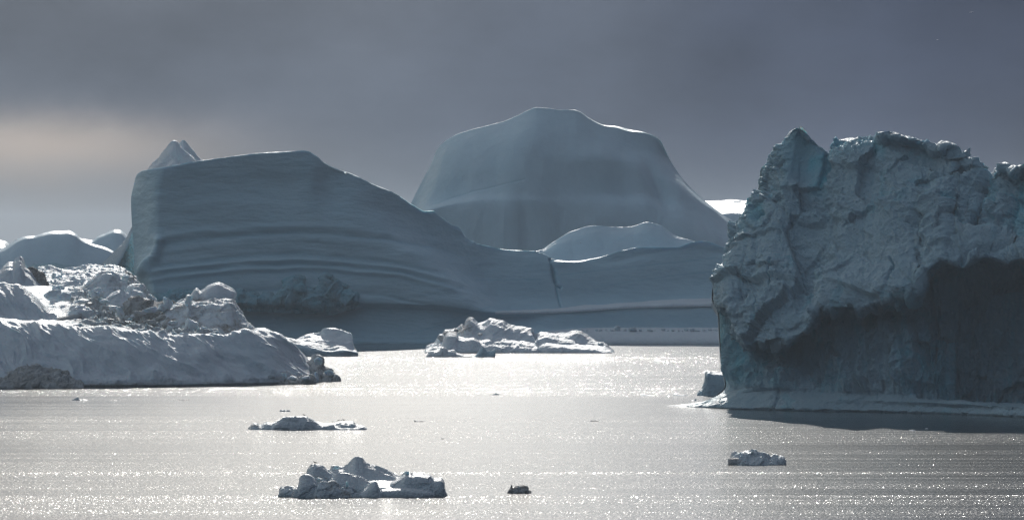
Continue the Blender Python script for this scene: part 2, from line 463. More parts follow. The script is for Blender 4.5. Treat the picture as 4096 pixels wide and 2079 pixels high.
def main_disp(c):
    P = c['P']
    st, _ = strata(c)
    d = .9 * st + 1.2 * fbm(P * [.012, .012, .03], 3, .5, 2) + .55 * fbm(P * [.05, .05, .16], 5, .55, 11) * c['front']
    # broad hollows in the upper face
    px, py = c['px'], c['py']
    d = d - 3.0 * np.exp(-((px - 1080) / 210) ** 2 - ((py - 740) / 70) ** 2) * c['front'] - 2.5 * np.exp(-((px - 1330) / 60) ** 2 - ((py - 760) / 90) ** 2) * c['front']
    d = d + 2.0 * np.exp(-((px - 1250) / 40) ** 2 - ((py - 700) / 80) ** 2) * c['front']
    for pts, w, dep in CRACKS:
        q, t = polyline_dist(px, py, pts)
        d = d - dep * np.exp(-(q / w) ** 2) * c['front']
    # left foot: pale lip curling out towards the floe
    q, t = polyline_dist(px, py, [(638, 965), (622, 1030), (590, 1055), (560, 1100), (545, 1150)])
    d = d + 4.0 * np.exp(-(q / 16) ** 2) * c['front']
    # small notches along the crest of the right slope
    d = d + .8 * ridged(P * .12, 3, .5, 5) * sm(1650, 1760, px) * sm(1950, 1880, px) * c['front'] * sm(160, 20, py - np.interp(px, cp[:, 0], cp[:, 1]))
    return d
def main_paint(c):
    _, tone = strata(c)
    px, py, fr = c['px'], c['py'], c['front']
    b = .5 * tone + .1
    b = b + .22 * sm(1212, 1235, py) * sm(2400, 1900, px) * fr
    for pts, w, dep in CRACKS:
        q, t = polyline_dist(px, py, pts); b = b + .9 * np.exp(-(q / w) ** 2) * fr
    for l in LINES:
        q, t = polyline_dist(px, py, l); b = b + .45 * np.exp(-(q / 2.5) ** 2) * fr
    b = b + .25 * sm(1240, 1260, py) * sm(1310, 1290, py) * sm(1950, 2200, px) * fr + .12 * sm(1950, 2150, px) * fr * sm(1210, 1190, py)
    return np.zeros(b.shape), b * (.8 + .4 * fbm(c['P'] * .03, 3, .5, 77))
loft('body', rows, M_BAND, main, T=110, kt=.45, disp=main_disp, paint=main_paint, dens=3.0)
mound('hump', [(2130, 1012), (2165, 1002), (2220, 964), (2290, 924), (2380, 900), (2450, 903), (2520, 905), (2590, 889), (2640, 900), (2700, 939), (2760, 960), (2800, 972)],
      [(2130, 1075), (2290, 1085), (2480, 1065), (2800, 1040)], B + 105, 60, M_FAR, main, prof=[(0, 0), (.12, .35), (.3, .5), (.8, .70), (1, .86)], T=60, disp=rough(1.6, .02, 5, 21), kt=.3)
mound('scar', [(600, 1195), (625, 1182), (700, 1165), (760, 1170), (850, 1172), (905, 1165), (925, 1174), (960, 1163), (985, 1180), (1005, 1168), (1050, 1175), (1105, 1185), (1128, 1140), (1145, 1115), (1180, 1106), (1212, 1112), (1222, 1148),
                        (1262, 1140), (1300, 1098), (1345, 1126), (1398, 1154), (1415, 1180), (1436, 1200)],
      [(600, 1216), (900, 1220), (1150, 1232), (1330, 1242), (1436, 1207)], B - 11, 15, M_ROUGH, main, prof=[(0, .45), (.2, .1), (.6, .15), (1, .55)], T=14, kt=.9,
      disp=rough(1.6, .10, 5, 31, rid=1.2, blk=2.6, bs=.10), paint=lambda c: (.3 * sm(-.2, .4, fbm(c['P'] * .08, 4, .6, 9)), .55 + .3 * fbm(c['P'] * .1, 3, .5, 4)))  # darker, bluer tint paints in the shade of the down-facing outcrop
def fin_paint(c):
    q = c['px'] - np.interp(c['py'], [900, 960, 1030, 1115], [534, 520, 489, 442])
    return .7 * sm(-2, 6, q), sm(-2, 6, q) * (.5 + .4 * fbm(c['P'] * .15, 4, .6, 3))
def fin_disp(c):
    q = c['px'] - np.interp(c['py'], [900, 960, 1030, 1115], [534, 520, 489, 442])
    return sm(0, 8, q) * (1.4 * ridged(c['P'] * .12, 4, .55, 6) - .8) + .25 * fbm(c['P'] * .1, 3, .5, 2)
loft('fin', [[(340, 1160, B + 62), (430, 1150, B + 36), (545, 1150, B + 58)], [(362, 1112, B + 62), (442, 1112, B + 38), (545, 1112, B + 60)], [(430, 1031, B + 64), (488, 1030, B + 46), (548, 1030, B + 64)],
             [(499, 960, B + 66), (519, 960, B + 55), (552, 960, B + 66)], [(528, 905, B + 68), (535, 900, B + 62), (556, 905, B + 68)]], M_ROUGH, main, T=30, kt=.3, disp=fin_disp, paint=fin_paint, dens=2.2)

loft('lit_tone_ledge', [[(2120, None, B + 3), (2250, None, B - 1.5), (2500, None, B - 2), (2900, None, B - 2), (3320, None, B - 2)], [(2125, 1362, B + 6), (2250, 1352, B + 2), (2500, 1350, B + 2), (2900, 1350, B + 2), (3320, 1350, B + 2)],
                     [(2160, 1338, B + 14), (2280, 1324, B + 18), (2500, 1319, B + 20), (2900, 1319, B + 20), (3320, 1319, B + 20)], [(2200, 1322, B + 26), (2300, 1313, B + 36), (2500, 1310, B + 38), (2900, 1310, B + 38), (3320, 1310, B + 38)]],
     M_SNOW, main, T=8, kt=.8, disp=rough(.35, .08, 4, 91), dens=3.0, edge=.6)  # added pale cover on the shaded platform; its colour stands in for sunlight
loft('lit_tone_shelf', [[(1980, 1249, B + 14), (2050, 1249.5, B + 25.5), (2200, 1246, B + 41), (2350, 1238, B + 43), (2500, 1227, B + 43.5), (2880, 1218, B + 44), (3300, 1212, B + 44)],
                    [(2000, 1243, B + 26), (2060, 1243, B + 36), (2200, 1238, B + 48), (2350, 1228, B + 52), (2500, 1216, B + 54), (2880, 1203, B + 56), (3290, 1196, B + 56)],
                    [(2040, 1241, B + 44), (2100, 1239, B + 54), (2200, 1233, B + 62), (2350, 1219, B + 69), (2500, 1208, B + 71), (2880, 1190, B + 73), (3280, 1183, B + 73)]],
     M_SNOW, main, T=6, kt=.8, sink=1, disp=rough(.9, .05, 5, 93), dens=3.0, edge=.6)  # added pale strip on the shelf; the lit look is put into its colour
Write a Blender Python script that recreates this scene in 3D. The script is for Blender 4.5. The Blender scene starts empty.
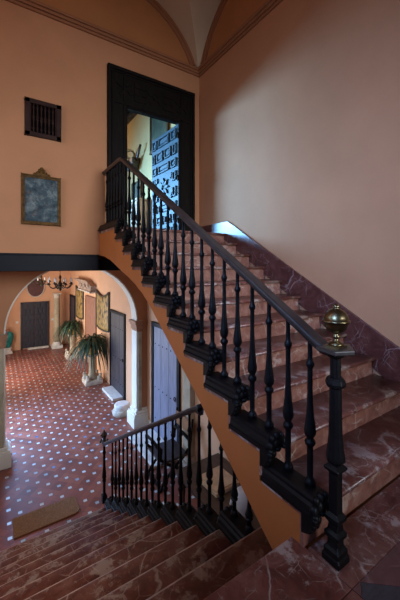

----------

Quote the data above from the line containing "b = .5 * tone + .1" to the line containing "q, t = polyline_dist(px, py, l);", inclusive, and stop.

    b = .5 * tone + .1
    b = b + .22 * sm(1212, 1235, py) * sm(2400, 1900, px) * fr
    for pts, w, dep in CRACKS:
        q, t = polyline_dist(px, py, pts); b = b + .9 * np.exp(-(q / w) ** 2) * fr
    for l in LINES:
        q, t = polyline_dist(px, py, l); b = b + .45 * np.exp(-(q / 2.5) ** 2) * fr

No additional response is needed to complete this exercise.